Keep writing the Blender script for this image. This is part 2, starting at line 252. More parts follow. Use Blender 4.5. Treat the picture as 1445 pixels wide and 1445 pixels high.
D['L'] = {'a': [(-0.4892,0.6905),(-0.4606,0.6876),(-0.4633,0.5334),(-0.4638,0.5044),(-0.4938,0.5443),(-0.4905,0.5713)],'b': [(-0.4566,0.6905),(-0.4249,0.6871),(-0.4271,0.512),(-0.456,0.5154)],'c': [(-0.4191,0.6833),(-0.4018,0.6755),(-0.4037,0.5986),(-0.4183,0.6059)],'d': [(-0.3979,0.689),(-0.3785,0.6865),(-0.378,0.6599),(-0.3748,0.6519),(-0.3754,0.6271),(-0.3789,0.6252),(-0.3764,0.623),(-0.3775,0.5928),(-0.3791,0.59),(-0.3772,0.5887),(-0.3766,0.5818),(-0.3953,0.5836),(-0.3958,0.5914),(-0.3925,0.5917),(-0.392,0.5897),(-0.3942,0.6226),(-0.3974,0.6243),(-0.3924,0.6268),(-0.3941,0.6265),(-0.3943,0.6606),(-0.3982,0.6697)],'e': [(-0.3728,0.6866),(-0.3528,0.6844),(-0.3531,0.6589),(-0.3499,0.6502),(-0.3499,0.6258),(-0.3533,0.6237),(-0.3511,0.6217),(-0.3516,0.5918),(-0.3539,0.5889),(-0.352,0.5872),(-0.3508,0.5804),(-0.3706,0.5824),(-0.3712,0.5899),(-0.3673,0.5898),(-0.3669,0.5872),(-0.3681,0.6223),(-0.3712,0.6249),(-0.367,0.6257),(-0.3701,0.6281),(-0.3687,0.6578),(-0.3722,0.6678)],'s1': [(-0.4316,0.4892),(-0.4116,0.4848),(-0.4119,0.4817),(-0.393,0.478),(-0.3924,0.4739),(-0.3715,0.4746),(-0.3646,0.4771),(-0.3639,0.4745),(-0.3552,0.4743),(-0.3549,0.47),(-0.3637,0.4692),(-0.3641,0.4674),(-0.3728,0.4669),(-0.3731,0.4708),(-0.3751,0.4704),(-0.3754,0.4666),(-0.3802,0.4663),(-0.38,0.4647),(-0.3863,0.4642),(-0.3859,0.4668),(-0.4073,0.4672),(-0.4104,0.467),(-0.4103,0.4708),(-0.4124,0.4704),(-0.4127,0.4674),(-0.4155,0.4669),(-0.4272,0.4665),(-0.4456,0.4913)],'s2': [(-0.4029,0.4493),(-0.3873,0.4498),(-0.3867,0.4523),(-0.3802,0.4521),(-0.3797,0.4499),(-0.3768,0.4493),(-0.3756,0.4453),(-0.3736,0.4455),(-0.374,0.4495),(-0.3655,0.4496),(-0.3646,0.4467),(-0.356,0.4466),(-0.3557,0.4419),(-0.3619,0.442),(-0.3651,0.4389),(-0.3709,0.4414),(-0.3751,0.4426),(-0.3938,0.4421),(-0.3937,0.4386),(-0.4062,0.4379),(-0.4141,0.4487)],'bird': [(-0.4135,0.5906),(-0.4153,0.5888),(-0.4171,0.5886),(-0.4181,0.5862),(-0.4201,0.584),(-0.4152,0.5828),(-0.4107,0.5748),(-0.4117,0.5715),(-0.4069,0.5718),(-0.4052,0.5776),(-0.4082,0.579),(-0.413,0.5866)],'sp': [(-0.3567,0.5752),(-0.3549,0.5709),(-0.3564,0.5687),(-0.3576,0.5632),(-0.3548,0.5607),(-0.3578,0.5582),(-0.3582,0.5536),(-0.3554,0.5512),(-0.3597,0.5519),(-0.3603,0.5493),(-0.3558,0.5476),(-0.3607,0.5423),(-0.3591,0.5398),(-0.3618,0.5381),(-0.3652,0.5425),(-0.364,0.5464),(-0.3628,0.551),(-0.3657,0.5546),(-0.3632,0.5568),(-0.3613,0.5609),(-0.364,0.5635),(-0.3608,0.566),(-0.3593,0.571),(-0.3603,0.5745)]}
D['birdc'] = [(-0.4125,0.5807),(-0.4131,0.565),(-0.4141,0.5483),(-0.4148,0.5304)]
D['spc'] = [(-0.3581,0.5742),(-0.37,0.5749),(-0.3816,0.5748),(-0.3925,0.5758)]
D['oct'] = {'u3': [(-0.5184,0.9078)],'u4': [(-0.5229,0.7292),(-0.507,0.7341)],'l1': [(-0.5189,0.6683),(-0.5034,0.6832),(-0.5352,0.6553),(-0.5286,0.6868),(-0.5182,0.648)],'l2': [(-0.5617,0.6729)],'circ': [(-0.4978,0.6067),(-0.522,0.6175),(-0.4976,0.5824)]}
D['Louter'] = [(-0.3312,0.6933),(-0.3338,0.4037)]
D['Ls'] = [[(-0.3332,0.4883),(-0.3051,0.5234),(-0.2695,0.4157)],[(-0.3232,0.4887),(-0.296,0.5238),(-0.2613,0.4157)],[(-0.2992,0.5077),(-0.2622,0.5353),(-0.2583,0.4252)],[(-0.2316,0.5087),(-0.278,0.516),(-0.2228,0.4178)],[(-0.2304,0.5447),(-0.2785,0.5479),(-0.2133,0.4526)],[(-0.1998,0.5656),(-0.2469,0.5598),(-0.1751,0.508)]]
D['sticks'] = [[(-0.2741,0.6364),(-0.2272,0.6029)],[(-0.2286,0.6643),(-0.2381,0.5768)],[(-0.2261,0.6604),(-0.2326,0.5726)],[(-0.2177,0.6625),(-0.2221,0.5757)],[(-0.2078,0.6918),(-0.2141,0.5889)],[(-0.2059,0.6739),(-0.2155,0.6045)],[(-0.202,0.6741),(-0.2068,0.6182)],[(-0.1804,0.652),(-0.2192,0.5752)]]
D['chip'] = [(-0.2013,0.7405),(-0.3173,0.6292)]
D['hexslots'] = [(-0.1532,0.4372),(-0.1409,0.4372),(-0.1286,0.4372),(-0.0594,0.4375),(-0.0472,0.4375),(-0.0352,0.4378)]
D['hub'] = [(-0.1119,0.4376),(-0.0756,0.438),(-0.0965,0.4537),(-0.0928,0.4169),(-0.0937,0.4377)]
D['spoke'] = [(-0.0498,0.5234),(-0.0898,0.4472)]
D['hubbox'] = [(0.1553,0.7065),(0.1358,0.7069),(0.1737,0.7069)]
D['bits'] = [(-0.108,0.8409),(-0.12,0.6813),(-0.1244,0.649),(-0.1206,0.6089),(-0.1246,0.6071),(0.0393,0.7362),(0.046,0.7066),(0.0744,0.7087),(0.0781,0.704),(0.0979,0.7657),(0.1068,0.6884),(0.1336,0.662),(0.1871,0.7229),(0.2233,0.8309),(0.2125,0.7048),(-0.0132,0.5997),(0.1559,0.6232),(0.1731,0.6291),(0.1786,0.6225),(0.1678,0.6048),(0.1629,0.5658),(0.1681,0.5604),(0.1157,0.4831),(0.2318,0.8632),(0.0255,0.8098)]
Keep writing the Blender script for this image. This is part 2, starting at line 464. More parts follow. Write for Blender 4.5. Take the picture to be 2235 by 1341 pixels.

+ + +

» Exercise instructions: Transcribe all of the material exactly. Omit nothing.

» Complete output:
Keep writing the Blender script for this image. This is part 2, starting at line 252. More parts follow. Use Blender 4.5. Treat the picture as 1445 pixels wide and 1445 pixels high.
D['L'] = {'a': [(-0.4892,0.6905),(-0.4606,0.6876),(-0.4633,0.5334),(-0.4638,0.5044),(-0.4938,0.5443),(-0.4905,0.5713)],'b': [(-0.4566,0.6905),(-0.4249,0.6871),(-0.4271,0.512),(-0.456,0.5154)],'c': [(-0.4191,0.6833),(-0.4018,0.6755),(-0.4037,0.5986),(-0.4183,0.6059)],'d': [(-0.3979,0.689),(-0.3785,0.6865),(-0.378,0.6599),(-0.3748,0.6519),(-0.3754,0.6271),(-0.3789,0.6252),(-0.3764,0.623),(-0.3775,0.5928),(-0.3791,0.59),(-0.3772,0.5887),(-0.3766,0.5818),(-0.3953,0.5836),(-0.3958,0.5914),(-0.3925,0.5917),(-0.392,0.5897),(-0.3942,0.6226),(-0.3974,0.6243),(-0.3924,0.6268),(-0.3941,0.6265),(-0.3943,0.6606),(-0.3982,0.6697)],'e': [(-0.3728,0.6866),(-0.3528,0.6844),(-0.3531,0.6589),(-0.3499,0.6502),(-0.3499,0.6258),(-0.3533,0.6237),(-0.3511,0.6217),(-0.3516,0.5918),(-0.3539,0.5889),(-0.352,0.5872),(-0.3508,0.5804),(-0.3706,0.5824),(-0.3712,0.5899),(-0.3673,0.5898),(-0.3669,0.5872),(-0.3681,0.6223),(-0.3712,0.6249),(-0.367,0.6257),(-0.3701,0.6281),(-0.3687,0.6578),(-0.3722,0.6678)],'s1': [(-0.4316,0.4892),(-0.4116,0.4848),(-0.4119,0.4817),(-0.393,0.478),(-0.3924,0.4739),(-0.3715,0.4746),(-0.3646,0.4771),(-0.3639,0.4745),(-0.3552,0.4743),(-0.3549,0.47),(-0.3637,0.4692),(-0.3641,0.4674),(-0.3728,0.4669),(-0.3731,0.4708),(-0.3751,0.4704),(-0.3754,0.4666),(-0.3802,0.4663),(-0.38,0.4647),(-0.3863,0.4642),(-0.3859,0.4668),(-0.4073,0.4672),(-0.4104,0.467),(-0.4103,0.4708),(-0.4124,0.4704),(-0.4127,0.4674),(-0.4155,0.4669),(-0.4272,0.4665),(-0.4456,0.4913)],'s2': [(-0.4029,0.4493),(-0.3873,0.4498),(-0.3867,0.4523),(-0.3802,0.4521),(-0.3797,0.4499),(-0.3768,0.4493),(-0.3756,0.4453),(-0.3736,0.4455),(-0.374,0.4495),(-0.3655,0.4496),(-0.3646,0.4467),(-0.356,0.4466),(-0.3557,0.4419),(-0.3619,0.442),(-0.3651,0.4389),(-0.3709,0.4414),(-0.3751,0.4426),(-0.3938,0.4421),(-0.3937,0.4386),(-0.4062,0.4379),(-0.4141,0.4487)],'bird': [(-0.4135,0.5906),(-0.4153,0.5888),(-0.4171,0.5886),(-0.4181,0.5862),(-0.4201,0.584),(-0.4152,0.5828),(-0.4107,0.5748),(-0.4117,0.5715),(-0.4069,0.5718),(-0.4052,0.5776),(-0.4082,0.579),(-0.413,0.5866)],'sp': [(-0.3567,0.5752),(-0.3549,0.5709),(-0.3564,0.5687),(-0.3576,0.5632),(-0.3548,0.5607),(-0.3578,0.5582),(-0.3582,0.5536),(-0.3554,0.5512),(-0.3597,0.5519),(-0.3603,0.5493),(-0.3558,0.5476),(-0.3607,0.5423),(-0.3591,0.5398),(-0.3618,0.5381),(-0.3652,0.5425),(-0.364,0.5464),(-0.3628,0.551),(-0.3657,0.5546),(-0.3632,0.5568),(-0.3613,0.5609),(-0.364,0.5635),(-0.3608,0.566),(-0.3593,0.571),(-0.3603,0.5745)]}
D['birdc'] = [(-0.4125,0.5807),(-0.4131,0.565),(-0.4141,0.5483),(-0.4148,0.5304)]
D['spc'] = [(-0.3581,0.5742),(-0.37,0.5749),(-0.3816,0.5748),(-0.3925,0.5758)]
D['oct'] = {'u3': [(-0.5184,0.9078)],'u4': [(-0.5229,0.7292),(-0.507,0.7341)],'l1': [(-0.5189,0.6683),(-0.5034,0.6832),(-0.5352,0.6553),(-0.5286,0.6868),(-0.5182,0.648)],'l2': [(-0.5617,0.6729)],'circ': [(-0.4978,0.6067),(-0.522,0.6175),(-0.4976,0.5824)]}
D['Louter'] = [(-0.3312,0.6933),(-0.3338,0.4037)]
D['Ls'] = [[(-0.3332,0.4883),(-0.3051,0.5234),(-0.2695,0.4157)],[(-0.3232,0.4887),(-0.296,0.5238),(-0.2613,0.4157)],[(-0.2992,0.5077),(-0.2622,0.5353),(-0.2583,0.4252)],[(-0.2316,0.5087),(-0.278,0.516),(-0.2228,0.4178)],[(-0.2304,0.5447),(-0.2785,0.5479),(-0.2133,0.4526)],[(-0.1998,0.5656),(-0.2469,0.5598),(-0.1751,0.508)]]
D['sticks'] = [[(-0.2741,0.6364),(-0.2272,0.6029)],[(-0.2286,0.6643),(-0.2381,0.5768)],[(-0.2261,0.6604),(-0.2326,0.5726)],[(-0.2177,0.6625),(-0.2221,0.5757)],[(-0.2078,0.6918),(-0.2141,0.5889)],[(-0.2059,0.6739),(-0.2155,0.6045)],[(-0.202,0.6741),(-0.2068,0.6182)],[(-0.1804,0.652),(-0.2192,0.5752)]]
D['chip'] = [(-0.2013,0.7405),(-0.3173,0.6292)]
D['hexslots'] = [(-0.1532,0.4372),(-0.1409,0.4372),(-0.1286,0.4372),(-0.0594,0.4375),(-0.0472,0.4375),(-0.0352,0.4378)]
D['hub'] = [(-0.1119,0.4376),(-0.0756,0.438),(-0.0965,0.4537),(-0.0928,0.4169),(-0.0937,0.4377)]
D['spoke'] = [(-0.0498,0.5234),(-0.0898,0.4472)]
D['hubbox'] = [(0.1553,0.7065),(0.1358,0.7069),(0.1737,0.7069)]
D['bits'] = [(-0.108,0.8409),(-0.12,0.6813),(-0.1244,0.649),(-0.1206,0.6089),(-0.1246,0.6071),(0.0393,0.7362),(0.046,0.7066),(0.0744,0.7087),(0.0781,0.704),(0.0979,0.7657),(0.1068,0.6884),(0.1336,0.662),(0.1871,0.7229),(0.2233,0.8309),(0.2125,0.7048),(-0.0132,0.5997),(0.1559,0.6232),(0.1731,0.6291),(0.1786,0.6225),(0.1678,0.6048),(0.1629,0.5658),(0.1681,0.5604),(0.1157,0.4831),(0.2318,0.8632),(0.0255,0.8098)]
Keep writing the Blender script for this image. This is part 2, starting at line 464. More parts follow. Write for Blender 4.5. Take the picture to be 2235 by 1341 pixels.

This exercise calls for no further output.